Social media is now about amalgamation


Social media is now about amalgamationI’m going to make a bold statement. Every main form of social media communication we’ll be using for the next half decade at least is already popular. We won’t see any new startups breaking out in the same way. That phase is over. Gmail leads by a mile in webmail. Facebook is the best way to stalk your friends and Twitter is the way to go if you want to make yourself look like a wag. What’s the way forward now? Grouping all these forms of communication together.

It started with Twitter clients. Twitter is a great form of communication, hampered by a clunky web interface. Smart devs took advantage of the API and trotted out clients that update in realtime, resized to slap on the side of your screen or altered for mobile. Some of them (Tweetie, say) might even be making a substantial profit, unlike Twitter itself.

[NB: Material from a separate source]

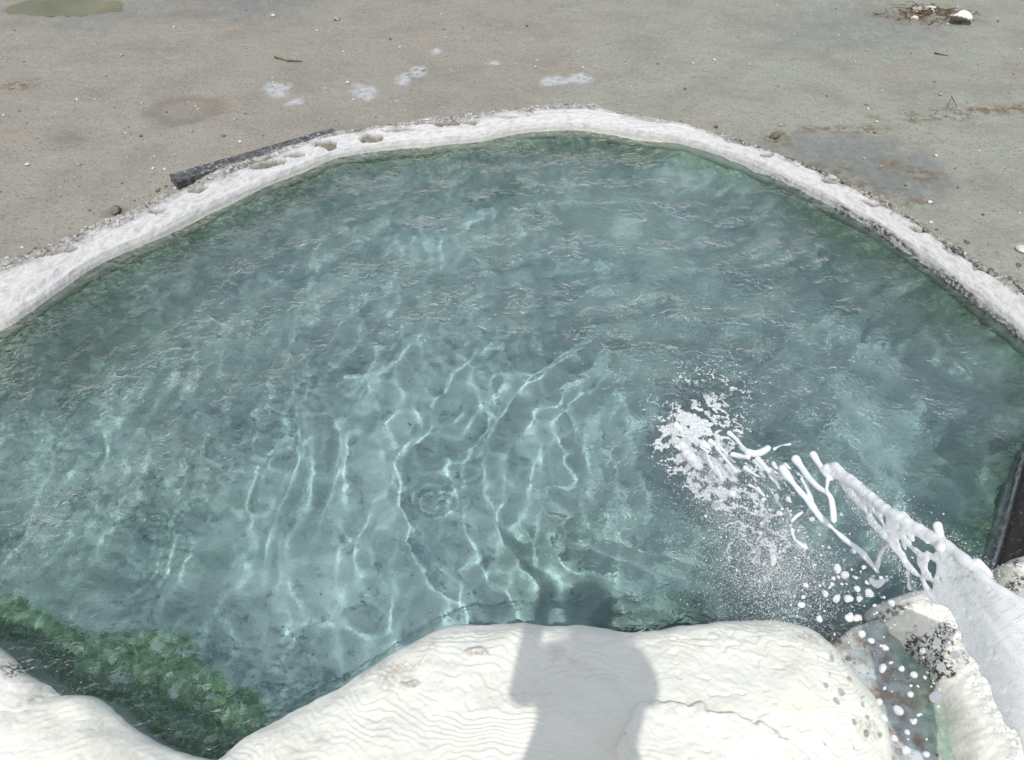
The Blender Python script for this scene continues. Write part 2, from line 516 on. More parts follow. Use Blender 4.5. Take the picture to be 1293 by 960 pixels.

Then, Facebook got a little jealous and rolled out a new Facebook publisher bar to publish comments, links and media, just like Twitter. Suddenly, it made sense to start having a Twitter client that brought both sites together: Twhirl’s successor Seesmic Desktop does just that.

Now though, we might have just seen the apex of that progression: Google Wave. Unveiled at Google’s I/O conference, it’s not web 2.0, it’s not web 3.0, it’s just everything rolled into one system. You can message people, share content drag and drop stylee, have messages shown being tapped out in realtime, and conversations embedded in websites. If that sounds a bit confusing, check out the demo video below. It’s long, but well worth a watch, and can explain it far better than words (Google Wave isn’t just about words after all).

Here’s the thing: when it launches (next year), Google Wave isn’t going to replace any of these services I mentioned above. It’s just going to bring them all together, and in your browser to boot. There’s already a Twitter gadget for it, Twave, and the API is out there right now to make much more. It’s not hard to imagine everything from Digg to BBC iPlayer from getting on board with it too.

That’s where the next goal lies: grouping all your communication and social media together to make it accessible in one place. Maybe Google Wave won’t be the holy grail of it. But that’s where we’re going.